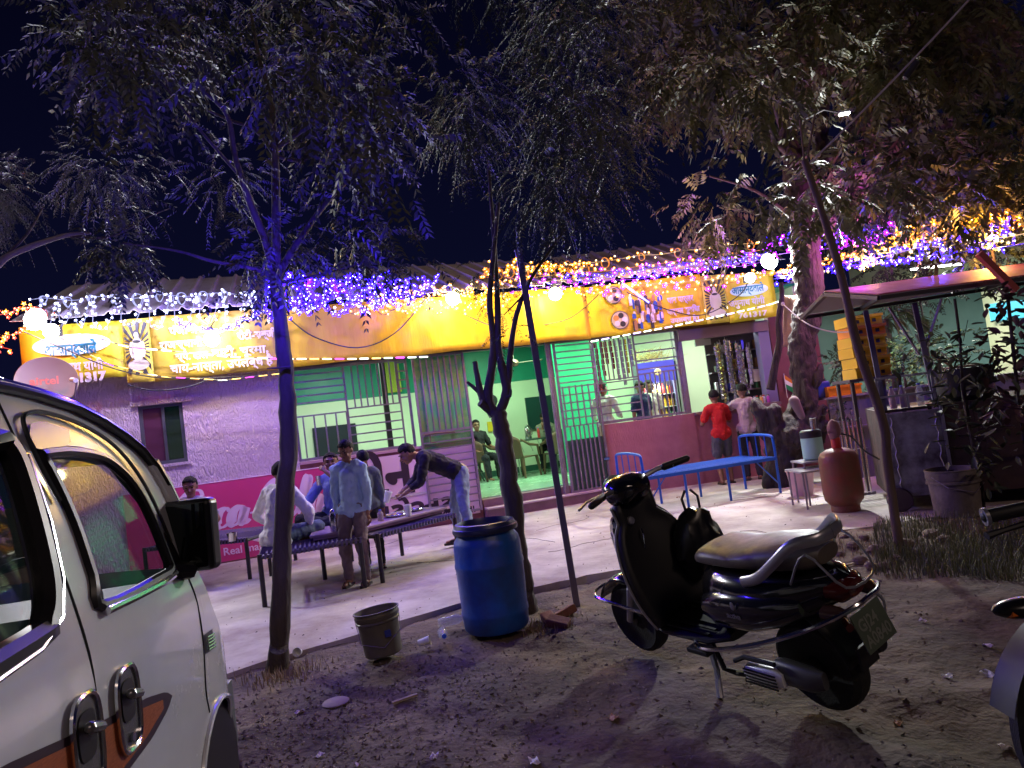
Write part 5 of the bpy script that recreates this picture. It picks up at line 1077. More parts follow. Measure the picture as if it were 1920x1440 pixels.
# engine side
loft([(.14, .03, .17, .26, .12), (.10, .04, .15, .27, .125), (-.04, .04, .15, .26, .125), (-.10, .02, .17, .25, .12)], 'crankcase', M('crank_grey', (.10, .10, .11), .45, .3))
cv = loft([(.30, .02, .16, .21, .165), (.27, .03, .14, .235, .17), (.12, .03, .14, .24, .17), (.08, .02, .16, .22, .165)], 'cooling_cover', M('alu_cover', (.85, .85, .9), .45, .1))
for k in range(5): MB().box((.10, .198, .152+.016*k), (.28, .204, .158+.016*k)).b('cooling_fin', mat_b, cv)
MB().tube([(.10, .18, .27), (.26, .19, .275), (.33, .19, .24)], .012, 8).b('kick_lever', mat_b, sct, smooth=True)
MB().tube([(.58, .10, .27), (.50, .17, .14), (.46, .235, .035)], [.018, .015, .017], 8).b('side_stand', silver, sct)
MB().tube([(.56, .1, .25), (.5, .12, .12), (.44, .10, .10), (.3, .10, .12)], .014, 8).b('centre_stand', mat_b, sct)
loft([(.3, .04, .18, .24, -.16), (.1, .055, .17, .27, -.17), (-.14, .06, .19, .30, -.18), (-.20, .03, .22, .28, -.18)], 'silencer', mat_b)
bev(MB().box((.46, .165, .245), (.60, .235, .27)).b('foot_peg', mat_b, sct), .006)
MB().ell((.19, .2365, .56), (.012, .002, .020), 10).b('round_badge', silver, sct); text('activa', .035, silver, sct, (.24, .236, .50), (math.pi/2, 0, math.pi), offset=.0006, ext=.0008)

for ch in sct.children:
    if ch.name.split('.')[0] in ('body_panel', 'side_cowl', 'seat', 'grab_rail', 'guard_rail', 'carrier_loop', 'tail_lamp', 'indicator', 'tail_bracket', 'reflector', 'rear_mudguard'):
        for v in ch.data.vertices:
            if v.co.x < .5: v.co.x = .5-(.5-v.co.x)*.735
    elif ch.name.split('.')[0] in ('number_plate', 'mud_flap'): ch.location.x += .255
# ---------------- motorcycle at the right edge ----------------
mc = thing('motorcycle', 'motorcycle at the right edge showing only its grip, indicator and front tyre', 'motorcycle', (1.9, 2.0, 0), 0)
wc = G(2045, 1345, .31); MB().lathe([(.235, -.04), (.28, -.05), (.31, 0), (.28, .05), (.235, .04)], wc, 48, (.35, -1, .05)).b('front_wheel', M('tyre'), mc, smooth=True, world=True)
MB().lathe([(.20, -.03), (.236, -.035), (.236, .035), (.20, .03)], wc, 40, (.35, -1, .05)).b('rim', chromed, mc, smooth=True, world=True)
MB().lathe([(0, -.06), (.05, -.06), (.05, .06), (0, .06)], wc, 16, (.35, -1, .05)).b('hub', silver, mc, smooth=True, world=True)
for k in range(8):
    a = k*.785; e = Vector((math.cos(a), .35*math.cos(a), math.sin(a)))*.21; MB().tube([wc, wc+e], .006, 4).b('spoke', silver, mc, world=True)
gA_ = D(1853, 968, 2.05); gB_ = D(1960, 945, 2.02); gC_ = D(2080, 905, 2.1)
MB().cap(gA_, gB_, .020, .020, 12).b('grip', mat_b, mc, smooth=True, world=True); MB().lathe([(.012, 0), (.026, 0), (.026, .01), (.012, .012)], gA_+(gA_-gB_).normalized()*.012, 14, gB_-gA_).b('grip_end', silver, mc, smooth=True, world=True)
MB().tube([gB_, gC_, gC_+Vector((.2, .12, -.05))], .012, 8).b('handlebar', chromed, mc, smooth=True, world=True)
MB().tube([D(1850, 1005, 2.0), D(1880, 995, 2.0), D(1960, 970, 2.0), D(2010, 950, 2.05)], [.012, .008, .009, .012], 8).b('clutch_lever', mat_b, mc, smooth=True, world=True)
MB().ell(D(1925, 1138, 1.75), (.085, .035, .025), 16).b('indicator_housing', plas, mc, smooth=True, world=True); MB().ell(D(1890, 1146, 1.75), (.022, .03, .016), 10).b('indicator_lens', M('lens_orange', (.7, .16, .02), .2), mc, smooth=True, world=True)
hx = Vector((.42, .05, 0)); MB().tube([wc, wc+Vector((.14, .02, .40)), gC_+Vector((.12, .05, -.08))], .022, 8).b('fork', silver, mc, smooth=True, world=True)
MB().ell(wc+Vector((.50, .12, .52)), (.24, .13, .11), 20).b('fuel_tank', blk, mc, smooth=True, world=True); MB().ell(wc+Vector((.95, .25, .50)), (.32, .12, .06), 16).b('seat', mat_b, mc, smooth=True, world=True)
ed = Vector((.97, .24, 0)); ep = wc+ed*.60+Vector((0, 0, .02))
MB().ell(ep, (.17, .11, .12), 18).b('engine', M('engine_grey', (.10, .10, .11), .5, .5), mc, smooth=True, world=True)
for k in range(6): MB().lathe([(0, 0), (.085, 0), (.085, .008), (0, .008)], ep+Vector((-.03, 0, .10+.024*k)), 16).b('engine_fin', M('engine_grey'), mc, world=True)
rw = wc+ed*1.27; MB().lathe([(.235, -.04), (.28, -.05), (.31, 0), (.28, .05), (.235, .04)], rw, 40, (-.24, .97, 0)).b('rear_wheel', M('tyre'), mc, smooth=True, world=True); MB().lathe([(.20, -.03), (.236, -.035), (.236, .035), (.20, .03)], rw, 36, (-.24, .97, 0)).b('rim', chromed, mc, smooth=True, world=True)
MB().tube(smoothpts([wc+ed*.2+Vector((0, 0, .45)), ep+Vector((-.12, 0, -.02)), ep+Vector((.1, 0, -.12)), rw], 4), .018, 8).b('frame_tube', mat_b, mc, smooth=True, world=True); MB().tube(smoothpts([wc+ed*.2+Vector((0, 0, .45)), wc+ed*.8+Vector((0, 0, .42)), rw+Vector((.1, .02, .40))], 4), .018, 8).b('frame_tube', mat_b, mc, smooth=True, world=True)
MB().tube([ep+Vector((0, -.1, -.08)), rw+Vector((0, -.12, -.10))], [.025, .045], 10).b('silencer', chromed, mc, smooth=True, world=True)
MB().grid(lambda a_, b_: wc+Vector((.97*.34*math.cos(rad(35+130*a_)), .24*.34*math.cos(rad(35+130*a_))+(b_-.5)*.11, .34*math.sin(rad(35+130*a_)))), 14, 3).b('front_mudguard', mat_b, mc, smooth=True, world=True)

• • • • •

Your task
Do not copy the pictures, but repeat every line exactly.

Worked answer
Write part 5 of the bpy script that recreates this picture. It picks up at line 1077. More parts follow. Measure the picture as if it were 1920x1440 pixels.
# engine side
loft([(.14, .03, .17, .26, .12), (.10, .04, .15, .27, .125), (-.04, .04, .15, .26, .125), (-.10, .02, .17, .25, .12)], 'crankcase', M('crank_grey', (.10, .10, .11), .45, .3))
cv = loft([(.30, .02, .16, .21, .165), (.27, .03, .14, .235, .17), (.12, .03, .14, .24, .17), (.08, .02, .16, .22, .165)], 'cooling_cover', M('alu_cover', (.85, .85, .9), .45, .1))
for k in range(5): MB().box((.10, .198, .152+.016*k), (.28, .204, .158+.016*k)).b('cooling_fin', mat_b, cv)
MB().tube([(.10, .18, .27), (.26, .19, .275), (.33, .19, .24)], .012, 8).b('kick_lever', mat_b, sct, smooth=True)
MB().tube([(.58, .10, .27), (.50, .17, .14), (.46, .235, .035)], [.018, .015, .017], 8).b('side_stand', silver, sct)
MB().tube([(.56, .1, .25), (.5, .12, .12), (.44, .10, .10), (.3, .10, .12)], .014, 8).b('centre_stand', mat_b, sct)
loft([(.3, .04, .18, .24, -.16), (.1, .055, .17, .27, -.17), (-.14, .06, .19, .30, -.18), (-.20, .03, .22, .28, -.18)], 'silencer', mat_b)
bev(MB().box((.46, .165, .245), (.60, .235, .27)).b('foot_peg', mat_b, sct), .006)
MB().ell((.19, .2365, .56), (.012, .002, .020), 10).b('round_badge', silver, sct); text('activa', .035, silver, sct, (.24, .236, .50), (math.pi/2, 0, math.pi), offset=.0006, ext=.0008)

for ch in sct.children:
    if ch.name.split('.')[0] in ('body_panel', 'side_cowl', 'seat', 'grab_rail', 'guard_rail', 'carrier_loop', 'tail_lamp', 'indicator', 'tail_bracket', 'reflector', 'rear_mudguard'):
        for v in ch.data.vertices:
            if v.co.x < .5: v.co.x = .5-(.5-v.co.x)*.735
    elif ch.name.split('.')[0] in ('number_plate', 'mud_flap'): ch.location.x += .255
# ---------------- motorcycle at the right edge ----------------
mc = thing('motorcycle', 'motorcycle at the right edge showing only its grip, indicator and front tyre', 'motorcycle', (1.9, 2.0, 0), 0)
wc = G(2045, 1345, .31); MB().lathe([(.235, -.04), (.28, -.05), (.31, 0), (.28, .05), (.235, .04)], wc, 48, (.35, -1, .05)).b('front_wheel', M('tyre'), mc, smooth=True, world=True)
MB().lathe([(.20, -.03), (.236, -.035), (.236, .035), (.20, .03)], wc, 40, (.35, -1, .05)).b('rim', chromed, mc, smooth=True, world=True)
MB().lathe([(0, -.06), (.05, -.06), (.05, .06), (0, .06)], wc, 16, (.35, -1, .05)).b('hub', silver, mc, smooth=True, world=True)
for k in range(8):
    a = k*.785; e = Vector((math.cos(a), .35*math.cos(a), math.sin(a)))*.21; MB().tube([wc, wc+e], .006, 4).b('spoke', silver, mc, world=True)
gA_ = D(1853, 968, 2.05); gB_ = D(1960, 945, 2.02); gC_ = D(2080, 905, 2.1)
MB().cap(gA_, gB_, .020, .020, 12).b('grip', mat_b, mc, smooth=True, world=True); MB().lathe([(.012, 0), (.026, 0), (.026, .01), (.012, .012)], gA_+(gA_-gB_).normalized()*.012, 14, gB_-gA_).b('grip_end', silver, mc, smooth=True, world=True)
MB().tube([gB_, gC_, gC_+Vector((.2, .12, -.05))], .012, 8).b('handlebar', chromed, mc, smooth=True, world=True)
MB().tube([D(1850, 1005, 2.0), D(1880, 995, 2.0), D(1960, 970, 2.0), D(2010, 950, 2.05)], [.012, .008, .009, .012], 8).b('clutch_lever', mat_b, mc, smooth=True, world=True)
MB().ell(D(1925, 1138, 1.75), (.085, .035, .025), 16).b('indicator_housing', plas, mc, smooth=True, world=True); MB().ell(D(1890, 1146, 1.75), (.022, .03, .016), 10).b('indicator_lens', M('lens_orange', (.7, .16, .02), .2), mc, smooth=True, world=True)
hx = Vector((.42, .05, 0)); MB().tube([wc, wc+Vector((.14, .02, .40)), gC_+Vector((.12, .05, -.08))], .022, 8).b('fork', silver, mc, smooth=True, world=True)
MB().ell(wc+Vector((.50, .12, .52)), (.24, .13, .11), 20).b('fuel_tank', blk, mc, smooth=True, world=True); MB().ell(wc+Vector((.95, .25, .50)), (.32, .12, .06), 16).b('seat', mat_b, mc, smooth=True, world=True)
ed = Vector((.97, .24, 0)); ep = wc+ed*.60+Vector((0, 0, .02))
MB().ell(ep, (.17, .11, .12), 18).b('engine', M('engine_grey', (.10, .10, .11), .5, .5), mc, smooth=True, world=True)
for k in range(6): MB().lathe([(0, 0), (.085, 0), (.085, .008), (0, .008)], ep+Vector((-.03, 0, .10+.024*k)), 16).b('engine_fin', M('engine_grey'), mc, world=True)
rw = wc+ed*1.27; MB().lathe([(.235, -.04), (.28, -.05), (.31, 0), (.28, .05), (.235, .04)], rw, 40, (-.24, .97, 0)).b('rear_wheel', M('tyre'), mc, smooth=True, world=True); MB().lathe([(.20, -.03), (.236, -.035), (.236, .035), (.20, .03)], rw, 36, (-.24, .97, 0)).b('rim', chromed, mc, smooth=True, world=True)
MB().tube(smoothpts([wc+ed*.2+Vector((0, 0, .45)), ep+Vector((-.12, 0, -.02)), ep+Vector((.1, 0, -.12)), rw], 4), .018, 8).b('frame_tube', mat_b, mc, smooth=True, world=True); MB().tube(smoothpts([wc+ed*.2+Vector((0, 0, .45)), wc+ed*.8+Vector((0, 0, .42)), rw+Vector((.1, .02, .40))], 4), .018, 8).b('frame_tube', mat_b, mc, smooth=True, world=True)
MB().tube([ep+Vector((0, -.1, -.08)), rw+Vector((0, -.12, -.10))], [.025, .045], 10).b('silencer', chromed, mc, smooth=True, world=True)
MB().grid(lambda a_, b_: wc+Vector((.97*.34*math.cos(rad(35+130*a_)), .24*.34*math.cos(rad(35+130*a_))+(b_-.5)*.11, .34*math.sin(rad(35+130*a_)))), 14, 3).b('front_mudguard', mat_b, mc, smooth=True, world=True)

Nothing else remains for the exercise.